Я беру на руки ставшие досадной помехой брезентовый плащ, телогрейку и не спеша шагаю по летному полю, наслаждаясь теплом, которое ощущаю впервые за все время поездки. Не хочется верить, что где-то южнее, однако ж не очень далеко отсюда, в бассейне Индигирки, находится полюс холода. Вспоминается телевизионная передача «Клуба кинопутешествий» об этой реке, сказанные торжественным голосом слова: «Семьдесят два градуса ниже нуля! Трудно даже представить. Огонь не горит. Птицы падают замертво».

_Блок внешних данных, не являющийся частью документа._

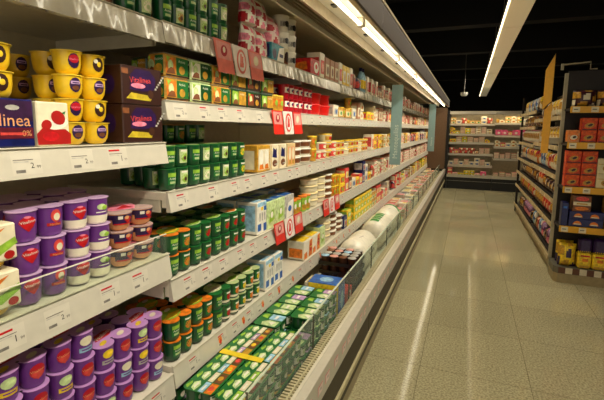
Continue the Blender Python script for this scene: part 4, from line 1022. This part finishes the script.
def pr_arc(b, dx, dy, dz):
    for s in (-1, 1):
        b.shape(F(dx), [(s * dy * .24 + dy * .13 * math.cos(a), dz * .25 + dz * .5 * math.sin(a)) for a in [PI * i / 8 for i in range(9)]], orange); b.rect(F2(dx), s * dy * .24 - dy * .1, s * dy * .24 + dy * .1, dz * .26, dz * .4, cream)
bbox('b_navy', 'navy biscuit box with orange arcs', (.16, .285, .075), navy, pr_arc)
bbox('b_loaf', 'brown loaf with cream label', (.12, .15, .155), brown, lambda b, dx, dy, dz: (b.rect(F(dx), -dy * .48, dy * .48, dz * .38, dz * .6, cream), b.rect(F2(dx), -dy * .3, dy * .3, dz * .44, dz * .52, gold), b.ell(F(dx), 0, dz * .18, dy * .4, dz * .12, orange), b.ell(F(dx), 0, dz * .8, dy * .36, dz * .14, pinkred)))
bbox('b_sand', 'yellow and red cake box', (.16, .22, .14), gold, lambda b, dx, dy, dz: (b.shape(F(dx), [(-dy * .48, dz * .3), (dy * .48, dz * .5), (dy * .48, dz * .8), (-dy * .48, dz * .7)], yellow), b.shape(F2(dx), [(-dy * .48, dz * .18), (dy * .48, dz * .36), (dy * .48, dz * .5), (-dy * .48, dz * .3)], pinkred), b.rect(F(dx), -dy * .48, dy * .48, dz * .82, dz * .96, brown)))
bbox('b_blue', 'bright blue wrapped pack', (.16, .19, .088), M('azure_film', (24, 110, 170), .3), lambda b, dx, dy, dz: (b.shape(F(dx), [(-dy * .4, dz * .6), (dy * .3, dz * .75), (dy * .4, dz * .85), (-dy * .3, dz * .8)], lblue), b.ell(F2(dx), dy * .2, dz * .35, dy * .18, dz * .2, blue)))
def mk_navybag(k):
    root = thing('pasta_bag'); b = MB(); b.box(-.05, .05, -.058, .058, 0, .155, yellow, .015); body = b.build('bag_body', root)
    b = MB(); b.rect(('x', .0508), -.05, .05, .10, .135, yellow); b.rect(('x', .0514), -.036, .042, .118, .134, red); b.rect(('x', .0514), -.02, .03, .07, .10, orange); b.rect(('x', .0514), -.045, .045, .01, .03, gold); sp = b.build('label_print', body)
    b = MB(); b.box(-.045, .045, -.056, .056, .156, .30, dpurple, .02); top = b.build('bag_top', root)
    b = MB()
    for i in range(6): b.ell(('x', .0458), -.04 + i * .016, .17, .004, .006, yellow, 8)
    s2 = b.build('dot_print', top)
    return root, [(body, [sp]), (top, [s2])]
Kind('navybag', 'pasta_bag', 'pasta bag', (.10, .118, .30), mk_navybag, 'navy-topped yellow bag')
# topmost
u = EU(0)
for x, kk in ((1.0, 's_dark'), (1.20, 's_dark'), (1.40, 's_dark')): place(u, kk, x)
u = EU(1); place(u, 'b_beige', .935); place(u, 'b_orange', 1.055, 2); place(u, 'b_orange', 1.187, 2); place(u, 'b_mag', 1.318, 2); place(u, 'b_orange', 1.45)
u = EU(2); place(u, 'b_orange', .955, 3); place(u, 'b_orange', 1.085, 3); place(u, 'b_cream', 1.225, 2); place(u, 'b_orange', 1.365, 1); place(u, 'b_orange', 1.495, 1)
u = EU(3); place(u, 'b_tall', .925); place(u, 'b_navy', 1.105, 2); place(u, 'b_loaf', 1.06, z=EZ[3] + .153, desc='brown loaf resting on navy boxes'); place(u, 'b_sand', 1.37, 2)
u = EU(4); place(u, 's_pop', .985); place(u, 's_pop', .985 + .0, z=.161, xf=4.77, back=True); place(u, 'navybag', 1.128); place(u, 'navybag', 1.252); place(u, 'b_blue', 1.42, 2)
# yellow topper and its rod
t = thing('aisle_marker', 'tall folded yellow aisle marker standing at the shelf end corner', 'sign', (.688, 4.90, 1.27))
MB().prism([(0, .45), (.075, .53), (.075, 1.00), (.0, .84)], -.006, .006, ybar, 'y').build('front_leaf', t)
MB().prism([(0.018, 0), (.085, 0), (.085, .53), (.018, .44)], .010, .018, ybar, 'y').build('rear_leaf', t)
MB().box(.07, .185, .0185, .03, .10, .16, gup).build('bracket', t)
t = thing('sign_holder', 'thin bent metal rod holder above the end display', 'holder', (.84, 4.95, 2.165))
MB().tube([(0, 0, 0), (.24, 0, .02), (.24, 0, -.05), (.30, 0, -.05)], .008, gup, 6).build('rod', t)
MB().box(-.012, .012, -.012, .012, -.05, .01, gup).build('socket', t)

# ================================================================= CEILING LAMP
lampm = M('lamp_diffuser', (255, 238, 200), emit=.085); edge = M('lamp_bright_edge', (255, 236, 196), emit=3.0); house = M('lamp_housing', (70, 64, 52), .5)
LX, LZ = .36, 2.62
for i in range(8):
    y0 = -.8 + i * 2.0; y1 = y0 + 1.985
    if y1 > 15.6: break
    t = thing('ceiling_lamp', f'{ORD[i]} segment of the long ceiling lamp strip, counted from the camera', 'lamp', (LX, y0, LZ), 0, 'ceiling lamp segments')
    MB().box(-.11, .11, 0, y1 - y0, .012, .07, house, .004).build('housing', t)
    MB().box(-.092, .108, .01, y1 - y0 - .01, 0, .0115, lampm).build('diffuser', t)
    MB().box(-.108, -.094, .01, y1 - y0 - .01, -.004, .0115, edge).build('lamp_tube', t)
    for yy in (.4, 1.6): MB().tube([(0, yy, .07), (0, yy, 3.6 - LZ)], .003, alu, 6).build('wire', t)
    l = bpy.data.lights.new('lamp_light', 'AREA'); l.shape = 'RECTANGLE'; l.size = .2; l.size_y = 1.9; l.energy = 7; l.color = (1, .92, .76); l.spread = math.radians(108)
    lo = bpy.data.objects.new('lamp_light', l); C.objects.link(lo); lo.parent = t; lo.location = (0, 1.0, -.008)
    l = bpy.data.lights.new('cooler_wash', 'AREA'); l.shape = 'RECTANGLE'; l.size = .05; l.size_y = 1.9; l.energy = 14; l.color = (1, .92, .76); l.spread = math.radians(100)
    lo = bpy.data.objects.new('cooler_wash', l); C.objects.link(lo); lo.parent = t; lo.location = (-.125, 1.0, .02); lo.rotation_euler = (0, math.radians(52), 0)
t = thing('security_camera', 'small pale dome camera under the dark ceiling near the far cooler', 'camera', (-.15, 10.0, 2.30))
MB().lathe([(.05, -.05), (.075, -.02), (.08, .03)], lgrey, 16).build('dome', t); MB().tube([(0, 0, .03), (0, 0, 1.3)], .01, house, 8).build('stem', t)

# ================================================================= WORLD, CAMERA
w = bpy.data.worlds.new('World'); bpy.context.scene.world = w; w.use_nodes = True
w.node_tree.nodes['Background'].inputs[0].default_value = (1, .90, .72, 1); w.node_tree.nodes['Background'].inputs[1].default_value = .8
cam = bpy.data.cameras.new('camera'); co = bpy.data.objects.new('camera', cam); C.objects.link(co)
cam.sensor_fit = 'HORIZONTAL'; cam.sensor_width = 36; cam.lens = 410 / 604 * 36; cam.clip_start = .02; cam.clip_end = 60
co.location = (0, 0, 1.5)
yaw, pitch, roll = .38234, .13335, .012
co.rotation_euler = (Matrix.Rotation(yaw, 3, 'Z') @ Matrix.Rotation(PI / 2 - pitch, 3, 'X') @ Matrix.Rotation(roll, 3, 'Z')).to_euler()
cam.shift_x = 0; cam.shift_y = -(200 - 183) / 604
sc = bpy.context.scene; sc.camera = co
sc.view_settings.view_transform = 'Standard'; sc.view_settings.look = 'None'; sc.view_settings.gamma = 1; sc.view_settings.exposure = .22
sc.cycles.max_bounces = 6; sc.cycles.transparent_max_bounces = 12; sc.cycles.use_denoising = True
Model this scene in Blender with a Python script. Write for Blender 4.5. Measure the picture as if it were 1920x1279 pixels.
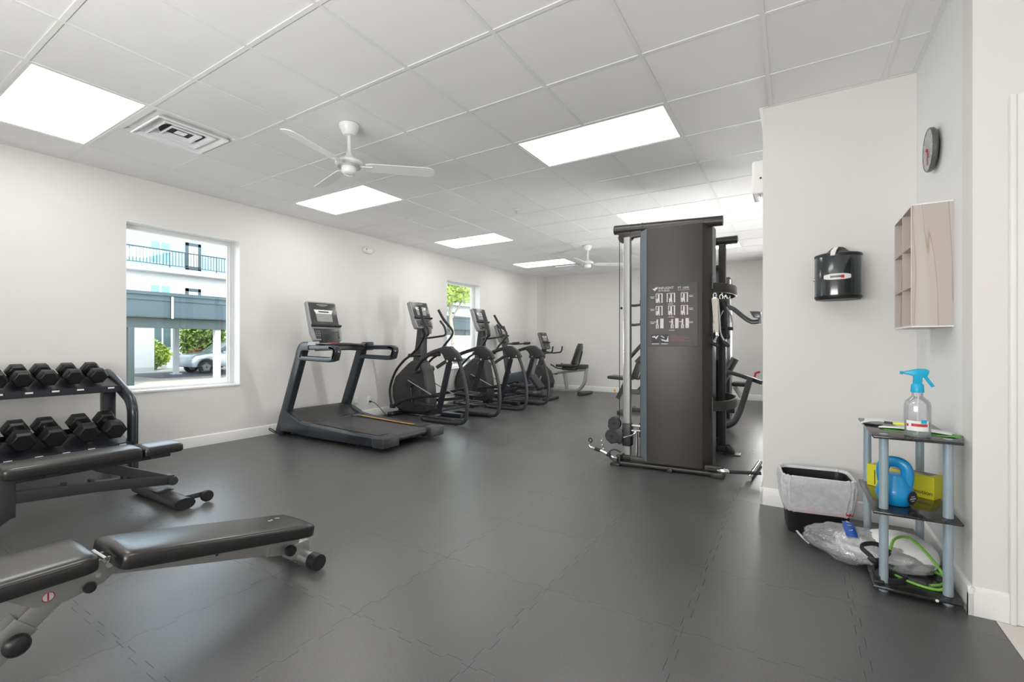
import bpy, bmesh, math, random
from mathutils import Vector, Matrix, Euler
PI = math.pi
random.seed(7)
for _o in list(bpy.data.objects): bpy.data.objects.remove(_o)
C = bpy.context.scene.collection
SC = bpy.context.scene
H = 2.768            # ceiling height
# ------------------------------------------------------------------ camera
YAW = 0.5523
cam_d = bpy.data.cameras.new('camera'); cam = bpy.data.objects.new('camera', cam_d); C.objects.link(cam)
cam_d.sensor_width = 36; cam_d.lens = 860 / 1920 * 36; cam_d.shift_y = (644 - 639.5) / 1920
cam_d.clip_start = 0.05; cam_d.clip_end = 300
cam.location = (0, 0, 1.125); cam.rotation_euler = (PI / 2, 0, YAW)
SC.camera = cam
# ------------------------------------------------------------------ world, sun, exposure
w = bpy.data.worlds.new('sky'); SC.world = w; w.use_nodes = True
nt = w.node_tree; nt.nodes.clear()
sky = nt.nodes.new('ShaderNodeTexSky'); sky.sky_type = 'NISHITA'; sky.sun_disc = False
sky.sun_elevation = math.radians(48); sky.sun_rotation = math.radians(110); sky.air_density = 1.0; sky.dust_density = 1.5
bg = nt.nodes.new('ShaderNodeBackground'); bg.inputs[1].default_value = 1.0
wo = nt.nodes.new('ShaderNodeOutputWorld')
hs = nt.nodes.new('ShaderNodeHueSaturation'); hs.inputs['Saturation'].default_value = .22   # thin bright haze
nt.links.new(sky.outputs[0], hs.inputs['Color']); nt.links.new(hs.outputs[0], bg.inputs[0]); nt.links.new(bg.outputs[0], wo.inputs[0])
sun_d = bpy.data.lights.new('sun', 'SUN'); sun_d.energy = 3.2; sun_d.angle = 0.01; sun_d.color = (1, .96, .9)
sun = bpy.data.objects.new('sun', sun_d); C.objects.link(sun)
sun.rotation_euler = Vector((0.72, -0.42, 0.95)).to_track_quat('Z', 'Y').to_euler()
def area(name, loc, target, sx, sy, power, col=(1, 1, 1)):
    d = bpy.data.lights.new(name, 'AREA'); d.shape = 'RECTANGLE'; d.size = sx; d.size_y = sy; d.energy = power; d.color = col
    o = bpy.data.objects.new(name, d); C.objects.link(o); o.location = loc
    o.rotation_euler = (Vector(loc) - Vector(target)).to_track_quat('Z', 'Y').to_euler(); return o
# unseen fill lights added to brighten the ceiling and the deeper room
area('fill_front', (-1.4, -1.4, 1.2), (-1.3, 3.5, 5.2), 2.8, 1.0, 128, (1, .99, .97))
area('fill_deep', (-.34, 6.3, 1.25), (-2.4, 6.3, 2.9), .25, 4.4, 118, (1, .99, .98))
area('fill_far', (-.36, 9.2, 1.35), (-3.2, 5.5, 3.0), .25, 1.0, 20, (1, .99, .98))
SC.view_settings.view_transform = 'Standard'; SC.view_settings.look = 'None'
SC.view_settings.exposure = 0.0; SC.view_settings.gamma = 1.0; SC.view_settings.use_curve_mapping = False
PANEL = 7.0          # radiance of the ceiling troffers
# ------------------------------------------------------------------ materials
def mat(name, col, rough=.5, metal=0, spec=.5, bump=None, vary=None, emit=None, coat=0, alpha=None, trans=None):
    m = bpy.data.materials.new(name); m.use_nodes = True; t = m.node_tree; b = t.nodes['Principled BSDF']
    b.inputs['Base Color'].default_value = (*col, 1); b.inputs['Roughness'].default_value = rough
    b.inputs['Metallic'].default_value = metal; b.inputs['Specular IOR Level'].default_value = spec
    if coat: b.inputs['Coat Weight'].default_value = coat; b.inputs['Coat Roughness'].default_value = .1
    if emit: b.inputs['Emission Color'].default_value = (*emit[0], 1); b.inputs['Emission Strength'].default_value = emit[1]
    if alpha is not None: b.inputs['Alpha'].default_value = alpha
    if trans: b.inputs['Transmission Weight'].default_value = trans
    tc = None
    if bump or vary:
        tc = t.nodes.new('ShaderNodeTexCoord')
    if bump:
        n = t.nodes.new('ShaderNodeTexNoise'); n.inputs['Scale'].default_value = bump[0]; n.inputs['Detail'].default_value = 4
        bu = t.nodes.new('ShaderNodeBump'); bu.inputs['Strength'].default_value = bump[1]; bu.inputs['Distance'].default_value = bump[2] if len(bump) > 2 else .002
        t.links.new(tc.outputs['Object'], n.inputs['Vector']); t.links.new(n.outputs['Fac'], bu.inputs['Height']); t.links.new(bu.outputs[0], b.inputs['Normal'])
    if vary:
        n = t.nodes.new('ShaderNodeTexNoise'); n.inputs['Scale'].default_value = vary[0]; n.inputs['Detail'].default_value = 6
        r = t.nodes.new('ShaderNodeMapRange'); r.inputs[1].default_value = .3; r.inputs[2].default_value = .7
        r.inputs[3].default_value = 1 - vary[1]; r.inputs[4].default_value = 1 + vary[1]
        x = t.nodes.new('ShaderNodeMix'); x.data_type = 'RGBA'; x.blend_type = 'MULTIPLY'; x.inputs[0].default_value = 1
        x.inputs[6].default_value = (*col, 1)
        t.links.new(tc.outputs['Object'], n.inputs['Vector']); t.links.new(n.outputs['Fac'], r.inputs[0])
        t.links.new(r.outputs[0], x.inputs[7]); t.links.new(x.outputs[2], b.inputs['Base Color'])
    return m
def nod(m): return m.node_tree, m.node_tree.nodes['Principled BSDF']
M = {}
M['wall'] = mat('wall_paint', (.79, .776, .755), .62, bump=(140, .12, .001), vary=(1.2, .015))
M['wall_white'] = mat('white_wall_paint', (.85, .86, .87), .5, bump=(140, .1, .001), vary=(1.0, .012))
M['trimw'] = mat('white_gloss_trim', (.86, .86, .85), .3, vary=(3, .01))
M['tile'] = mat('ceiling_tile_vinyl', (.90, .90, .895), .6, bump=(220, .1, .0006), vary=(2, .01))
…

Но это, понятно, зимой, в самом студеном январе, а сейчас на дворе все еще благодатный летний месяц июль. Впрочем, до зимы осталось не так уж много: она приходит сюда в октябре. Зима в этом краю не уходит далеко, а как бы стоит за дверью своего дома, ожидая подходящего случая, чтобы снова вернуться.

Чокурдах, что в переводе означает «кремневая деревня», на деревню совсем не похож. Это довольно большой, раскинувшийся на берегу Индигирки поселок, центр огромного (пять Бельгии) и еще недостаточно изученного Аллаиховского района, где каждая экспедиция до сих пор открывает что-нибудь новое. Широкие улицы, много каменных домов, котлованов с торчащими сваями.